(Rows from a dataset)
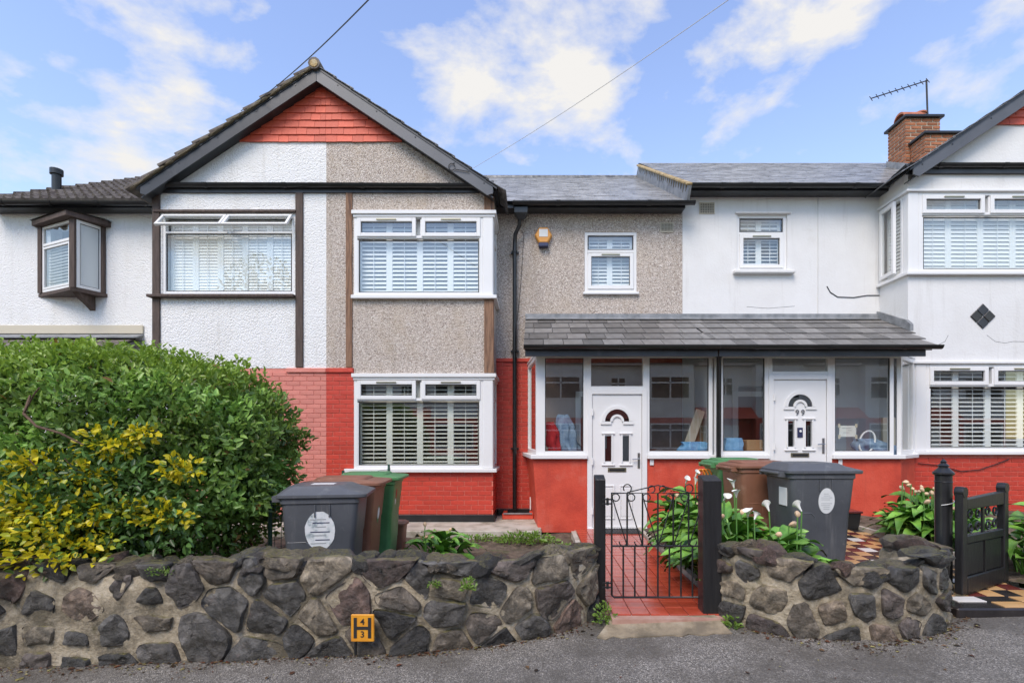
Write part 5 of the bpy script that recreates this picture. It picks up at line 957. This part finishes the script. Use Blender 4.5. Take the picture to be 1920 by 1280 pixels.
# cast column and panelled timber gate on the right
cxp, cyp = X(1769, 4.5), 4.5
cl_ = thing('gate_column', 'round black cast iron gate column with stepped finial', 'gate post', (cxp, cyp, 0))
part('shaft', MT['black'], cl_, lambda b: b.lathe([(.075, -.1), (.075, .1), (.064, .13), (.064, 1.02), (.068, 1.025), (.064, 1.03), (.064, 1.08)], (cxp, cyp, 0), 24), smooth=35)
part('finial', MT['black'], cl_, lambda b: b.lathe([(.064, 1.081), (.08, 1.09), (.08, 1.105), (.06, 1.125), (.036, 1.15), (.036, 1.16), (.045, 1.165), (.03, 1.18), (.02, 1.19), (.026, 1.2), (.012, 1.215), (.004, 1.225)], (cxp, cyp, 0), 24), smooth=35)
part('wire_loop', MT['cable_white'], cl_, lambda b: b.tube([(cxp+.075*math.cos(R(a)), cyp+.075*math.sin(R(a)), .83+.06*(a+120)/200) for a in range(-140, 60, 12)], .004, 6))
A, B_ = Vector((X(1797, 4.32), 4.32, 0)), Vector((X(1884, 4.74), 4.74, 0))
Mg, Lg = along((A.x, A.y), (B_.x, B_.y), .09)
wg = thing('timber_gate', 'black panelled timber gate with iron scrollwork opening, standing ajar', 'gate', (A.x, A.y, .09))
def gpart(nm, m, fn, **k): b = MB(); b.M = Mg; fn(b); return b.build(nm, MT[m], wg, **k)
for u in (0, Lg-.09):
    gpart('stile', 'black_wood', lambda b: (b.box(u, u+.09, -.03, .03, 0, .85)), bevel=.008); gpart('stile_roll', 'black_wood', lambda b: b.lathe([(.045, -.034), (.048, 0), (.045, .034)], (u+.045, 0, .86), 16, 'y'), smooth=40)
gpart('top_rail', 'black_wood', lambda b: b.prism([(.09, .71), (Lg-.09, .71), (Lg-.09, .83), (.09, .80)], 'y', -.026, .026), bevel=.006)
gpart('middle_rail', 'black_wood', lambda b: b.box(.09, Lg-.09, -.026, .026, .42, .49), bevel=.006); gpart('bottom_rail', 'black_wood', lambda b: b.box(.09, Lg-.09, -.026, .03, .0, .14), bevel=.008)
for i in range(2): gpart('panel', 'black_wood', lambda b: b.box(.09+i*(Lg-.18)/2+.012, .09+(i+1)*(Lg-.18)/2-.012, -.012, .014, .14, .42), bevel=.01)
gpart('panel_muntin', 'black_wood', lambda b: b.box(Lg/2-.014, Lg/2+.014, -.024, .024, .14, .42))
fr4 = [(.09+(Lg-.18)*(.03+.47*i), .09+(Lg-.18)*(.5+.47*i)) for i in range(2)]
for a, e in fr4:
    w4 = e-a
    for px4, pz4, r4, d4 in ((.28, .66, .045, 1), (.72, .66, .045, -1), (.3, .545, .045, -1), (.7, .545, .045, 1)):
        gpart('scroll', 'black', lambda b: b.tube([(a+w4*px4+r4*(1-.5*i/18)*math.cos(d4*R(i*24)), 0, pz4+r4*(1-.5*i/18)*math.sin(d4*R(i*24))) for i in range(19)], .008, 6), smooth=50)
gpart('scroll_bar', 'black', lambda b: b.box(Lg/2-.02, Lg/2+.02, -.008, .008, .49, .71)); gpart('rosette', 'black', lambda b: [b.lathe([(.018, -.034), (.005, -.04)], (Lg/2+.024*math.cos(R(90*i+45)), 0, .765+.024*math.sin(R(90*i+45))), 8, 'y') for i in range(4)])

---

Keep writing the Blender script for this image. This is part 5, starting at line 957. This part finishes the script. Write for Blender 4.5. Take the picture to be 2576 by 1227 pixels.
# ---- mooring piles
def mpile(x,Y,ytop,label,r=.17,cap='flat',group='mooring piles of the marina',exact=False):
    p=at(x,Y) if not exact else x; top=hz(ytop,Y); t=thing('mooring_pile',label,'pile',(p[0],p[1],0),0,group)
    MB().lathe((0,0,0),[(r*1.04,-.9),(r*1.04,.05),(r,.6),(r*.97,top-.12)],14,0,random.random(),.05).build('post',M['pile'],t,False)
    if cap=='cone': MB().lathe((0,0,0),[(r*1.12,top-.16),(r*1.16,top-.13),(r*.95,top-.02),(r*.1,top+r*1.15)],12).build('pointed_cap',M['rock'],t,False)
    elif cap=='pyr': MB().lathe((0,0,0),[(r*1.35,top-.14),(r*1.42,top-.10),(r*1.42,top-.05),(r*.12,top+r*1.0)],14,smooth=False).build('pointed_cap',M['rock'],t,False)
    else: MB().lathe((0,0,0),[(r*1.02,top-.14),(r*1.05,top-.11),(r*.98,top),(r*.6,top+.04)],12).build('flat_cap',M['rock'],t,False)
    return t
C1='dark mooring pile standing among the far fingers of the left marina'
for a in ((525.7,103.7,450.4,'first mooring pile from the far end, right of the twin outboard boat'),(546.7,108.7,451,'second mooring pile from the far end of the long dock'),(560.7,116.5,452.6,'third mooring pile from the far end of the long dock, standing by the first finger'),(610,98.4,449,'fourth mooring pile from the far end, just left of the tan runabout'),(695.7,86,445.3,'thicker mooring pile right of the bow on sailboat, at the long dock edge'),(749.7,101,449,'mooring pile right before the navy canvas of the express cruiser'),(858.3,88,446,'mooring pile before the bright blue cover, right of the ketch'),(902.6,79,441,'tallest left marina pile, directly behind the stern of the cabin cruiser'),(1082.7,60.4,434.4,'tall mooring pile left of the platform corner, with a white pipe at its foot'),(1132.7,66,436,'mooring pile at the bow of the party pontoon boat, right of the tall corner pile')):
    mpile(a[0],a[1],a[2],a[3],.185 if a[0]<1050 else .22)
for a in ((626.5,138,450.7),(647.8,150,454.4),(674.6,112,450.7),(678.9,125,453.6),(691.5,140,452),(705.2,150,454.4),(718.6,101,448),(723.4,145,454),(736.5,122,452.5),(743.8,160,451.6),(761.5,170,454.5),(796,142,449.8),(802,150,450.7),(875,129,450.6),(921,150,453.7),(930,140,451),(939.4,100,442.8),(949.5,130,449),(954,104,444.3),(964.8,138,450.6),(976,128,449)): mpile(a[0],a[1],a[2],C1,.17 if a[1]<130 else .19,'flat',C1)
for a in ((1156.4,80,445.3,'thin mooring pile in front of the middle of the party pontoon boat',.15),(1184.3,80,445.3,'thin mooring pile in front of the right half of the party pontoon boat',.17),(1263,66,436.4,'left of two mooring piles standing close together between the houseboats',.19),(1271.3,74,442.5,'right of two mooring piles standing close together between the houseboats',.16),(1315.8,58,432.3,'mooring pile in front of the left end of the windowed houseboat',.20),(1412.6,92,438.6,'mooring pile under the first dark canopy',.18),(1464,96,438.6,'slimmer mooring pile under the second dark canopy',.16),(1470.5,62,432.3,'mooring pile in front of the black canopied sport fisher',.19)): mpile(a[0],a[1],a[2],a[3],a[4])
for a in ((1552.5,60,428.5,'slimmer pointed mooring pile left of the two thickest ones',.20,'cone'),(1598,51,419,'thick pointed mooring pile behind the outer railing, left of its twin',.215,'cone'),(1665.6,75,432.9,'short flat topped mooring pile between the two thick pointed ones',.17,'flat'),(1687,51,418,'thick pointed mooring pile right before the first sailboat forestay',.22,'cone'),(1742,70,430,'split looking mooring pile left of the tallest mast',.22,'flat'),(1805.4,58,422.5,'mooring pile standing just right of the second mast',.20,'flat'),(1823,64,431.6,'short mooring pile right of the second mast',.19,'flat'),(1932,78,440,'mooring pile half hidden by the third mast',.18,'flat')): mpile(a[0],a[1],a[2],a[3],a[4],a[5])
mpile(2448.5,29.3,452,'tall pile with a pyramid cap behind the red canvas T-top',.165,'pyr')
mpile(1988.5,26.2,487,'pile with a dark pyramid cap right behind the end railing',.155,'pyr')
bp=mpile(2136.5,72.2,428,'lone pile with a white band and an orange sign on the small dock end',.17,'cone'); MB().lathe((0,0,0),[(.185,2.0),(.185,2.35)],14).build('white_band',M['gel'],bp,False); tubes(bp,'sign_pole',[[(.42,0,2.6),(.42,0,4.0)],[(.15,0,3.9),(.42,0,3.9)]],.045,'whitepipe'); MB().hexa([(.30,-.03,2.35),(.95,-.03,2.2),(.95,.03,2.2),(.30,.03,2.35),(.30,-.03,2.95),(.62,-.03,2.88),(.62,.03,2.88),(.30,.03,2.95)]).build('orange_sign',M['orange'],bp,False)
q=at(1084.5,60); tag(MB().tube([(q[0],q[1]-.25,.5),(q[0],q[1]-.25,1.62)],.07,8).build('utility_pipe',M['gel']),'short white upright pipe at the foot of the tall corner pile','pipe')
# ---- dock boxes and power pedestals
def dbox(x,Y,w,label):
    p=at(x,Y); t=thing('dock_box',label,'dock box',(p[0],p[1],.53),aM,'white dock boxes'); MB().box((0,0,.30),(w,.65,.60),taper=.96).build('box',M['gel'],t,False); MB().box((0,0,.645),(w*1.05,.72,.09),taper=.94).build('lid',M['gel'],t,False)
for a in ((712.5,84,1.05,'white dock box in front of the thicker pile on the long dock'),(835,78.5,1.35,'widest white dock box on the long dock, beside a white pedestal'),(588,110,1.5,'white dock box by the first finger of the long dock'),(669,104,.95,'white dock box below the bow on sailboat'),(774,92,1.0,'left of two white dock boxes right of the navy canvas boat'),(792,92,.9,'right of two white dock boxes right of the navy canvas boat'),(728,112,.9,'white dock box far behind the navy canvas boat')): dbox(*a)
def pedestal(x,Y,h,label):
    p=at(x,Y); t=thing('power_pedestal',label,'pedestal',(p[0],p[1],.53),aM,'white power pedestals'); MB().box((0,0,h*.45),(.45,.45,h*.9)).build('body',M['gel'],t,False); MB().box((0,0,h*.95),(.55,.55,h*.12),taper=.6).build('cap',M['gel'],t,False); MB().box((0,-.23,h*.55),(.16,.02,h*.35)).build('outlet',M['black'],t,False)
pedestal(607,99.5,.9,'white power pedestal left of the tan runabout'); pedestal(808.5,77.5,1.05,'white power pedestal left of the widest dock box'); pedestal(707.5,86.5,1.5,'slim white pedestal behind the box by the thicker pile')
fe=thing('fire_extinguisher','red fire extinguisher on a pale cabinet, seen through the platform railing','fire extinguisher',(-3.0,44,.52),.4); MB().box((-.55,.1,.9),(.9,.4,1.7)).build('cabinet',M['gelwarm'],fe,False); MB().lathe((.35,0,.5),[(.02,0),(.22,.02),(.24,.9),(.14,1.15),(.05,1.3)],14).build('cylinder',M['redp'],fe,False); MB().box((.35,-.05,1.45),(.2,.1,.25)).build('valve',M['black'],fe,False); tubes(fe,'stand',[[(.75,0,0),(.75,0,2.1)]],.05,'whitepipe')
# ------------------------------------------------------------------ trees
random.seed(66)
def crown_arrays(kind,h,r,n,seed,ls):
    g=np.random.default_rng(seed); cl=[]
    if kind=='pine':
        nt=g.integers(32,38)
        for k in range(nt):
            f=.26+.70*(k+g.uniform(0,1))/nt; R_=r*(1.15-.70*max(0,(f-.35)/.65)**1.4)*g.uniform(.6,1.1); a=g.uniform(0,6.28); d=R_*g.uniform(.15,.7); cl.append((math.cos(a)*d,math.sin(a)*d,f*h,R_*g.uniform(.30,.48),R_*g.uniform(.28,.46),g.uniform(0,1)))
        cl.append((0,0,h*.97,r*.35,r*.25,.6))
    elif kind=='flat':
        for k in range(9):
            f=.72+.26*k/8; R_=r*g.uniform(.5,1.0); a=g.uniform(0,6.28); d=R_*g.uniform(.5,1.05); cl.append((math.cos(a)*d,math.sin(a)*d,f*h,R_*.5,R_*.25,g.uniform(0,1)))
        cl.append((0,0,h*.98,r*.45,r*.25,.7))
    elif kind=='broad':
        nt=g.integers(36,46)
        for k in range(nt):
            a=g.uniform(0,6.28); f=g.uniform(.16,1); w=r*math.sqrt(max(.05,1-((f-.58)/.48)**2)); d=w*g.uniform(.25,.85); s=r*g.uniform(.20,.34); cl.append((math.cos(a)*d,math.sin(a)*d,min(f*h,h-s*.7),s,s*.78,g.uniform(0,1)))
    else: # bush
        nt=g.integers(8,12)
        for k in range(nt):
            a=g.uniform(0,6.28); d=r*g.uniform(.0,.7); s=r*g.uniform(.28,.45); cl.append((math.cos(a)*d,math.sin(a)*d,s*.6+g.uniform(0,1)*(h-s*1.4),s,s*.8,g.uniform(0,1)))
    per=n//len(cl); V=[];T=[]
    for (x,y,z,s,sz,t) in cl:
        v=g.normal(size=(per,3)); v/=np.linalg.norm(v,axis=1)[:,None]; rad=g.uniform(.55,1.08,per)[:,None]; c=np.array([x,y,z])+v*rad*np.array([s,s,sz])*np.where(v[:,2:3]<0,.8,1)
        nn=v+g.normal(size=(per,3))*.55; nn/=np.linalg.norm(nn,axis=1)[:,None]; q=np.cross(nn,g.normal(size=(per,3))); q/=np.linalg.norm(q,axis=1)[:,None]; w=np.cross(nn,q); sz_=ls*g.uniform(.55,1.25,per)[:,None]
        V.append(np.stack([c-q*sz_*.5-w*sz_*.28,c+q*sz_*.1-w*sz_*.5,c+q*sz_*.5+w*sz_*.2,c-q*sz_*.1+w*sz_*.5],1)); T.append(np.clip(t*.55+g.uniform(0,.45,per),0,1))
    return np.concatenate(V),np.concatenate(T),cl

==

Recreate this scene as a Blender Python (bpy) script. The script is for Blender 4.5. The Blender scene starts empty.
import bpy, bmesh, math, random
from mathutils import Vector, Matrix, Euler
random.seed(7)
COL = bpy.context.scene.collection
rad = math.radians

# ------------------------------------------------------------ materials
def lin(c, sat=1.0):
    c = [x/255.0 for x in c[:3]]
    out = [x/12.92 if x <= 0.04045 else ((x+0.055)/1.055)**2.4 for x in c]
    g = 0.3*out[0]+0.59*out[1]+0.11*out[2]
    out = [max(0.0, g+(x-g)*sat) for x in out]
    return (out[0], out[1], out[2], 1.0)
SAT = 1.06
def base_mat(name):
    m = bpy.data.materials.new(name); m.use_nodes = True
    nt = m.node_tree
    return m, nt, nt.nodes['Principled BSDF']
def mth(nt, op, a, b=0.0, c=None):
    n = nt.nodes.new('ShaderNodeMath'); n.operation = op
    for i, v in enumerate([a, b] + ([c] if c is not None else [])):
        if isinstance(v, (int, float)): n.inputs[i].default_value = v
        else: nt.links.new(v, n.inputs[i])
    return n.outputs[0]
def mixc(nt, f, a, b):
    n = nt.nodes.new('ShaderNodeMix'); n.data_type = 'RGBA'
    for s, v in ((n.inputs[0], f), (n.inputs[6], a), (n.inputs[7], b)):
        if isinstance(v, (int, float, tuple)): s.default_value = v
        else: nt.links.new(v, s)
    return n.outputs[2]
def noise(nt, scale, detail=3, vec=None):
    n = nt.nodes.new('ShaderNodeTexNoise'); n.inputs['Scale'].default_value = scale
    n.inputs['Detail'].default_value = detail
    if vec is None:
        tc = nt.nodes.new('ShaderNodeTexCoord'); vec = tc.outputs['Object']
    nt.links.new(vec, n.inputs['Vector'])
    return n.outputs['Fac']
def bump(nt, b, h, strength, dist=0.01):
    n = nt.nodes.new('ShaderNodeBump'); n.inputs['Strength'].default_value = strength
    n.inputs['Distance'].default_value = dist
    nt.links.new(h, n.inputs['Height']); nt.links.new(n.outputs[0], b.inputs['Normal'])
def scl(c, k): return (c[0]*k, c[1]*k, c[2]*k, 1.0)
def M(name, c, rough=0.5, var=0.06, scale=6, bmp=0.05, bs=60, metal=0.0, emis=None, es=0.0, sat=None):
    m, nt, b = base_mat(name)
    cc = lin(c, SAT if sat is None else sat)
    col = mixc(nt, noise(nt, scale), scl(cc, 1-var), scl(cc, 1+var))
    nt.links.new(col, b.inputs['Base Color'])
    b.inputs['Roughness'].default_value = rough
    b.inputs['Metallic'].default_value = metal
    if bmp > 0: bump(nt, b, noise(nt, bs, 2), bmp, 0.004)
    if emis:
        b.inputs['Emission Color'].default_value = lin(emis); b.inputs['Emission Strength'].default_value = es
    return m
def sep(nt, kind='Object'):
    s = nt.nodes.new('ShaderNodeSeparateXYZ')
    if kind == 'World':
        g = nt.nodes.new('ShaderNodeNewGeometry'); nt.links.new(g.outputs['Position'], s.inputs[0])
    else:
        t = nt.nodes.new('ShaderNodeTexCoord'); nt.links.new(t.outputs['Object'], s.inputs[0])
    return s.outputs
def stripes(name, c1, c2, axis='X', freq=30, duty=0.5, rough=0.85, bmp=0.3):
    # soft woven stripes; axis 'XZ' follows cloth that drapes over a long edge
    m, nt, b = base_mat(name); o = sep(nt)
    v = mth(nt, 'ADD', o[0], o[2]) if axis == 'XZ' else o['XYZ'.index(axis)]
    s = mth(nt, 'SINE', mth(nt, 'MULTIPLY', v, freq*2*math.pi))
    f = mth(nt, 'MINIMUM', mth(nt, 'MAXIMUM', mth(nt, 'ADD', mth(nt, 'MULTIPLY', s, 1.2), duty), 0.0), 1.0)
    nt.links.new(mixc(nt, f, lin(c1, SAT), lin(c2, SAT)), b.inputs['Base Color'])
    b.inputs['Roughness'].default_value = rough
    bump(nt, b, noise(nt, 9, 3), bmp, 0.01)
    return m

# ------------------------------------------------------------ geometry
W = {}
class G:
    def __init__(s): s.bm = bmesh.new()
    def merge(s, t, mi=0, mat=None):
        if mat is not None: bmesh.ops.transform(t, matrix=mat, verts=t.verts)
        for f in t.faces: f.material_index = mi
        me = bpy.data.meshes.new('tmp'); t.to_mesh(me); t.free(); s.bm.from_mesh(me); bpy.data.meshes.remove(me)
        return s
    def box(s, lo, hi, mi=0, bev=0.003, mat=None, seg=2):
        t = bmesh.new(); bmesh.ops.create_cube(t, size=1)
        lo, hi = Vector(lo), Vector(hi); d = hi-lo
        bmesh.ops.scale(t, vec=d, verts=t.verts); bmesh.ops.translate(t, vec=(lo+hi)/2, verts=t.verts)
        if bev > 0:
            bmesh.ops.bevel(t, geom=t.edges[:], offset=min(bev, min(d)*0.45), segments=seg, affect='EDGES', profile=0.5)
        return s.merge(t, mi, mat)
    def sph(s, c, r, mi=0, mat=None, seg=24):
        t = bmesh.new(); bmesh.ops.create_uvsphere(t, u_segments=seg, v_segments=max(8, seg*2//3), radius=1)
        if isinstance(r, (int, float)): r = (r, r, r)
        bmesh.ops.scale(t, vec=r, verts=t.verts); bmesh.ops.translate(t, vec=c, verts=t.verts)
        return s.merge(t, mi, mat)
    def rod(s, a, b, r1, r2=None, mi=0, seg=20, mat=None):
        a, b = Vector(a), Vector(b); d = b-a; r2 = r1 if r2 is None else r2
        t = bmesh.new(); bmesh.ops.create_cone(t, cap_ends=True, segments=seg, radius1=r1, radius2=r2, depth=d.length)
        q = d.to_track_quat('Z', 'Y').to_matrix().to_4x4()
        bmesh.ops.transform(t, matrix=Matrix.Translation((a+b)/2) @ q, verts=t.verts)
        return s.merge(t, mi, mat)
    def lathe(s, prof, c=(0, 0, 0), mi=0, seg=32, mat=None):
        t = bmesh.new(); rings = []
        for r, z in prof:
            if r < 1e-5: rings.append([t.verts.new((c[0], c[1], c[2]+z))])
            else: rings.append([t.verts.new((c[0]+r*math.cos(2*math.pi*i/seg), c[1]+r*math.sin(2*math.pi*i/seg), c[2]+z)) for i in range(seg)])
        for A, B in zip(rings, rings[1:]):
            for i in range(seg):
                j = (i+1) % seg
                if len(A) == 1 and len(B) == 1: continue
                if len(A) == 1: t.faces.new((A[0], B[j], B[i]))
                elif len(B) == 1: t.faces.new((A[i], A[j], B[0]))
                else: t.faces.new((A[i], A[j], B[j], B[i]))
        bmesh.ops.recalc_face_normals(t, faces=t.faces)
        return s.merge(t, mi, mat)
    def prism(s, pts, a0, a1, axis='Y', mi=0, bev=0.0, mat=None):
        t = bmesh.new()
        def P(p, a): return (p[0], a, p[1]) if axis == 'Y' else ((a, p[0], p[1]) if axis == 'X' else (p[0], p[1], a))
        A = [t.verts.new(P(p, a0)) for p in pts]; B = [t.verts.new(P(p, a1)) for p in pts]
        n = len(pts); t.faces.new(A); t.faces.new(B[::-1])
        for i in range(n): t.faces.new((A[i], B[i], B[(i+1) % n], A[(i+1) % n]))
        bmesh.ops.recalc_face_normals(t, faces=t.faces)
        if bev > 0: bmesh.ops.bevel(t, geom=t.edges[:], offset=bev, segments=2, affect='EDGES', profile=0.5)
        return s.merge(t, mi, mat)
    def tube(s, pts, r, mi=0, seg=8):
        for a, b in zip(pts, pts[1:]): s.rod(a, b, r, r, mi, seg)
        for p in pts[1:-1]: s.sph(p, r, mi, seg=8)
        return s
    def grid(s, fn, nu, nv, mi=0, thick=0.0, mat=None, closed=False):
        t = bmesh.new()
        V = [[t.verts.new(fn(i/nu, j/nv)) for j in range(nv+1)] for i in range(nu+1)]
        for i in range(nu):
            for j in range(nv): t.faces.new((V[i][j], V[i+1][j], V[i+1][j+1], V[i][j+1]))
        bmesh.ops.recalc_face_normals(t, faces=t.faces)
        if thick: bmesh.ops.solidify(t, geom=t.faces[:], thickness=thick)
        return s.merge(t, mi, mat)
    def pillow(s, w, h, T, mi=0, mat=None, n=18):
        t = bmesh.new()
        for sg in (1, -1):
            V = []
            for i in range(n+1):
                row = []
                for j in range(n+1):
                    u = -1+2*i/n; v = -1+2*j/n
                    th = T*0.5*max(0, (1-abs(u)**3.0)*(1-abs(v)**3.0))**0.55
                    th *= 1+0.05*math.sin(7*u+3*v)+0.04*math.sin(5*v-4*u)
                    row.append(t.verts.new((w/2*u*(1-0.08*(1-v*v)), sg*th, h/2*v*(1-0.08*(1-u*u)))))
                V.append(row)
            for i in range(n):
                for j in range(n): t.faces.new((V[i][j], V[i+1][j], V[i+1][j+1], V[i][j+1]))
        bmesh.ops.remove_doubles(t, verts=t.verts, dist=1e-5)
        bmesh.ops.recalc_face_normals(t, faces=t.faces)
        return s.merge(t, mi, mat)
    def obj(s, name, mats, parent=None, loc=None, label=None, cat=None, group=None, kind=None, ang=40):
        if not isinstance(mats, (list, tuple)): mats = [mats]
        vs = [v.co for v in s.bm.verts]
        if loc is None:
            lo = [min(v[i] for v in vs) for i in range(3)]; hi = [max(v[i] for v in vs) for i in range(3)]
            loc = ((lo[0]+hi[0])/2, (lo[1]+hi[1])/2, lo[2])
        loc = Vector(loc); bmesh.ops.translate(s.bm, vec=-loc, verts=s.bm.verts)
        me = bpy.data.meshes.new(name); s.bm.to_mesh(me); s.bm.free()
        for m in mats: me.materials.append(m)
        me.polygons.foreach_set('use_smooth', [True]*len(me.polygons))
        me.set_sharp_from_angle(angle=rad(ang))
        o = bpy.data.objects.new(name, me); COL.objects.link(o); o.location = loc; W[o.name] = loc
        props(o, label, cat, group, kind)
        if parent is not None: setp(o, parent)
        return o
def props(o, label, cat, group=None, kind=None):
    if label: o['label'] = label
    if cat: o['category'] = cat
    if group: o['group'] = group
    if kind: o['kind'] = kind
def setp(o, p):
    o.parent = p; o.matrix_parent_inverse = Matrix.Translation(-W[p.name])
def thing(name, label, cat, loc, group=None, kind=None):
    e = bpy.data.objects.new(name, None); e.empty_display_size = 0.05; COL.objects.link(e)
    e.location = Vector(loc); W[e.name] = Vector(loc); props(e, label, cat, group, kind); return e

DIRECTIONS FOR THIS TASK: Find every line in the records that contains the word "pixels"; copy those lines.

RESPONSE TO THE TASK:
Write part 5 of the bpy script that recreates this picture. It picks up at line 957. This part finishes the script. Use Blender 4.5. Take the picture to be 1920 by 1280 pixels.
Keep writing the Blender script for this image. This is part 5, starting at line 957. This part finishes the script. Write for Blender 4.5. Take the picture to be 2576 by 1227 pixels.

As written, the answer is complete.